# Supplied information:
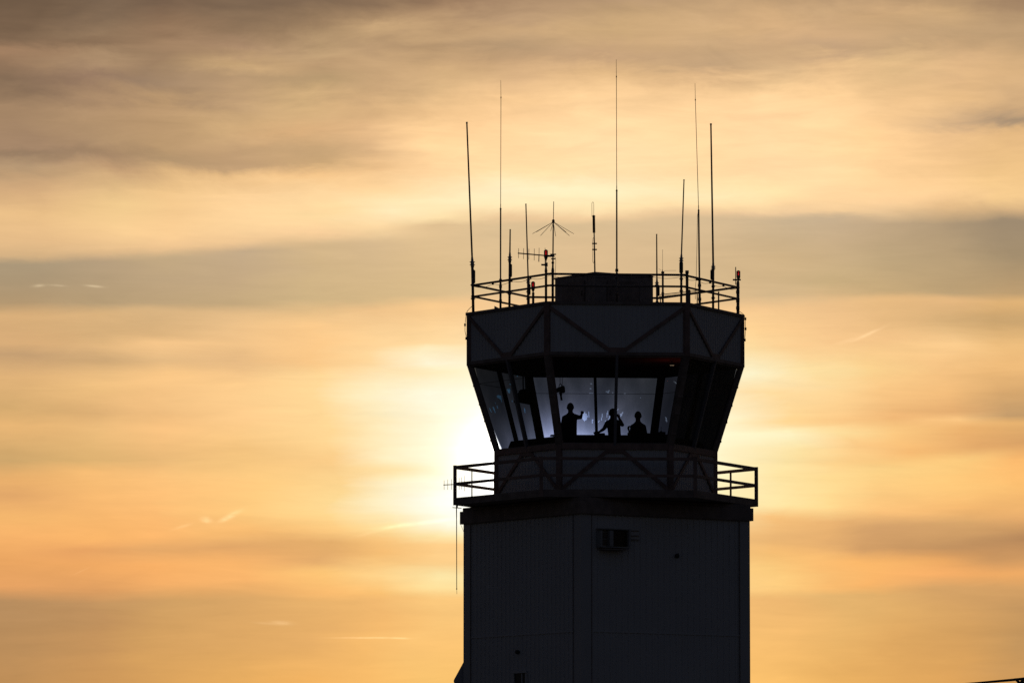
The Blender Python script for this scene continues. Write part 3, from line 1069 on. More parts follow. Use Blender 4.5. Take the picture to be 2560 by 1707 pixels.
# ------------------------------------------------------------------ people
def human(name, label, loc, joints, facing, face_dir, hairlen, height_z):
    """joints: dict of local points (x to the right of the picture, y away from the camera, z up from the floor)"""
    J = {k: Vector(v) for k, v in joints.items() if not k.startswith('curl')}
    verts, edges, rad = [], [], []

    def v(p, r):
        verts.append(Vector(p)); rad.append(r); return len(verts) - 1

    def chain(i, pts):
        for p, r in pts:
            j = v(p, r); edges.append((i, j)); i = j
        return i
    pel = v(J['pelvis'], (.19, .125))
    up = chain(pel, [(J['pelvis'].lerp(J['chest'], .45), (.19, .12)), (J['chest'], (.195, .125)), (J['chest'].lerp(J['neck'], .5), (.125, .095))])
    nk = chain(up, [(J['neck'], (.075, .075)), (J['head'] - Vector((0, 0, .04)), (.066, .07))])
    for s in ('L', 'R'):
        chain(nk - 1, [(J['neck'].lerp(J['sh' + s], .5) - Vector((0, 0, .0)), (.062, .062)), (J['sh' + s], (.075, .075))])
        sh = chain(up, [(J['sh' + s], (.078, .078)), (J['sh' + s].lerp(J['el' + s], .4), (.066, .066)), (J['el' + s], (.05, .05)), (J['el' + s].lerp(J['wr' + s], .35), (.046, .046)), (J['wr' + s], (.031, .031))])
        d = (J['wr' + s] - J['el' + s]).normalized()
        hd = Vector(J.get('hd' + s, d)).normalized()
        side = hd.cross(Vector((0, 1, 0)) if abs(hd.y) < .8 else Vector((1, 0, 0))).normalized()
        nrm = side.cross(hd).normalized()
        pal = chain(sh, [(J['wr' + s] + hd * .045, (.036, .026)), (J['wr' + s] + hd * .085, (.038, .022))])
        curl = joints.get('curl' + s, .5)
        for i, (o, ln) in enumerate(((-.03, .068), (-.01, .078), (.01, .072), (.03, .056))):
            p0 = J['wr' + s] + hd * .09 + side * o
            p1 = p0 + (hd * math.cos(curl * .6) + nrm * math.sin(curl * .6)) * ln * .45
            p2 = p1 + (hd * math.cos(curl * 1.6) + nrm * math.sin(curl * 1.6)) * ln * .33
            p3 = p2 + (hd * math.cos(curl * 2.5) + nrm * math.sin(curl * 2.5)) * ln * .24
            chain(pal, [(p0, (.0105, .0105)), (p1, (.0098, .0098)), (p2, (.009, .009)), (p3, (.008, .008))])
        p0 = J['wr' + s] + hd * .035 + side * -.036
        chain(pal - 1, [(p0, (.014, .014)), (p0 + hd * .034 - side * .022 + nrm * .01, (.0115, .0115)), (p0 + hd * .06 - side * .026 + nrm * .02, (.0095, .0095))])
    for s in ('L', 'R'):
        chain(pel, [(J['hip' + s], (.098, .10)), (J['hip' + s].lerp(J['kn' + s], .5), (.082, .085)), (J['kn' + s], (.06, .06)), (J['kn' + s].lerp(J['an' + s], .3), (.058, .06)), (J['an' + s], (.042, .045)), (J['an' + s] + facing * .10 - Vector((0, 0, .05)), (.045, .034)), (J['an' + s] + facing * .18 - Vector((0, 0, .06)), (.042, .026))])
    bm = bmesh.new()
    ico = bmesh.new(); bmesh.ops.create_icosphere(ico, subdivisions=2, radius=1)
    iv = [w.co.copy() for w in ico.verts]; ifc = [[w.index for w in f.verts] for f in ico.faces]; ico.free()
    for a_, b_ in edges:
        p, q = verts[a_], verts[b_]
        n_ = max(2, int((q - p).length / (min(*rad[a_], *rad[b_]) * .3)) + 1)
        for t_ in range(n_ + 1):
            f_ = t_ / n_
            c = p.lerp(q, f_)
            rx = rad[a_][0] + (rad[b_][0] - rad[a_][0]) * f_; ry = rad[a_][1] + (rad[b_][1] - rad[a_][1]) * f_
            rz = min(rx, ry)
            vs_ = [bm.verts.new(c + Vector((w.x * rx, w.y * ry, w.z * rz))) for w in iv]
            for f in ifc: bm.faces.new([vs_[k] for k in f])
    o = bpy.data.objects.new(name, bpy.data.meshes.new(name))
    col.objects.link(o)
    # head: a shaped ellipsoid with brow, nose, lips, chin and ears
    fd = Vector(face_dir).normalized(); rt = fd.cross(Vector((0, 0, 1))).normalized(); upz = Vector((0, 0, 1))
    C = J['head']
    hb = bmesh.new()
    bmesh.ops.create_uvsphere(hb, u_segments=40, v_segments=28, radius=1)
    for w in hb.verts:
        x, y, z = w.co
        ex = .092 * (1 - .12 * max(0, -z) ** 1.5); ey = .106; ez = .130
        X, Y, Z = x * ex, y * ey, z * ez
        if z < 0: Y += .012 * (-z); X *= 1 - .16 * (-z)
        if y > .5:                          # face side
            gx = math.exp(-(X / .016) ** 2)
            nose = gx * math.exp(-((Z + .012) / .026) ** 2) * .026
            brow = math.exp(-((Z - .028) / .012) ** 2) * .006
            eyes = -.010 * (math.exp(-((abs(X) - .032) / .014) ** 2) * math.exp(-((Z - .008) / .011) ** 2))
            lips = .007 * math.exp(-(X / .024) ** 2) * (math.exp(-((Z + .056) / .007) ** 2) + math.exp(-((Z + .070) / .007) ** 2))
            chin = .010 * math.exp(-(X / .03) ** 2) * math.exp(-((Z + .10) / .018) ** 2)
            Y += nose + brow + eyes + lips + chin
        w.co = C + rt * X + fd * Y + upz * Z
    tmp = bpy.data.meshes.new('tmp'); hb.to_mesh(tmp); bm.from_mesh(tmp); hb.free()
    for s in (-1, 1):
        eb = bmesh.new()
        bmesh.ops.create_uvsphere(eb, u_segments=14, v_segments=10, radius=1)
        for w in eb.verts:
            x, y, z = w.co
            w.co = C + rt * (s * .092 + x * .013) + fd * (y * .02 - .008) + upz * (z * .032 - .004)
        t2 = bpy.data.meshes.new('tmp'); eb.to_mesh(t2); bm.from_mesh(t2); eb.free()
    o.modifiers.clear()
    out = bpy.data.meshes.new(name)
    bm.to_mesh(out); bm.free()
    o.data = out
    rm = o.modifiers.new('remesh', 'REMESH'); rm.mode = 'VOXEL'; rm.voxel_size = .008; rm.use_smooth_shade = True
    sm = o.modifiers.new('smooth', 'SMOOTH'); sm.factor = .5; sm.iterations = 3
    dg = bpy.context.evaluated_depsgraph_get()
    fin = bpy.data.meshes.new_from_object(o.evaluated_get(dg))
    o.modifiers.clear()
    o.data = fin
    fin.materials.clear()
    for k in ('shirt', 'trouser', 'skin'): fin.materials.append(M[k])
    belt = J['pelvis'].z + .06
    for p in fin.polygons:
        p.use_smooth = True
        c = p.center
        mi = 0 if c.z > belt else 1
        if c.z > J['neck'].z + .015 and (Vector((c.x, c.y, 0)) - Vector((J['neck'].x, J['neck'].y, 0))).length < .16: mi = 2
        for s in ('L', 'R'):
            a_, e_, w_ = J['sh' + s], J['el' + s], J['wr' + s]
            if min((c - e_.lerp(w_, t_)).length for t_ in (0, .2, .4, .6, .8, 1, 1.3, 1.6)) < .078 and (c - J['pelvis'].lerp(J['chest'], .4)).length > .19: mi = 2
        p.material_index = mi
    o.location = loc
    tag(o, label, 'person', 'people in the cab')
    # hair as a close cap
    hm = bmesh.new()
    bmesh.ops.create_uvsphere(hm, u_segments=40, v_segments=28, radius=1)
    kill = []
    for w in hm.verts:
        x, y, z = w.co
        line = -.15 + .75 * max(0, y) if y > 0 else -.15 - hairlen * (-y)
        if z < line: kill.append(w)
        n_ = random.random() * .003
        w.co = C + rt * (x * (.097 + n_)) + fd * (y * (.108 + n_)) + upz * (z * (.135 + n_) + .001)
    bmesh.ops.delete(hm, geom=kill, context='VERTS')
    hme = bpy.data.meshes.new('hair'); hm.to_mesh(hme); hm.free()
    hme.materials.append(M['hair'])
    for p in hme.polygons: p.use_smooth = True
    h = bpy.data.objects.new('hair', hme); col.objects.link(h); h.parent = o
    return o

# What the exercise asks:
Pictures are excluded: retype only the lines from the beginning of the listing above through the line with "verts.append(Vector(p)); rad.append(r); return", both included.

# Solution to this task:
The Blender Python script for this scene continues. Write part 3, from line 1069 on. More parts follow. Use Blender 4.5. Take the picture to be 2560 by 1707 pixels.
# ------------------------------------------------------------------ people
def human(name, label, loc, joints, facing, face_dir, hairlen, height_z):
    """joints: dict of local points (x to the right of the picture, y away from the camera, z up from the floor)"""
    J = {k: Vector(v) for k, v in joints.items() if not k.startswith('curl')}
    verts, edges, rad = [], [], []

    def v(p, r):
        verts.append(Vector(p)); rad.append(r); return len(verts) - 1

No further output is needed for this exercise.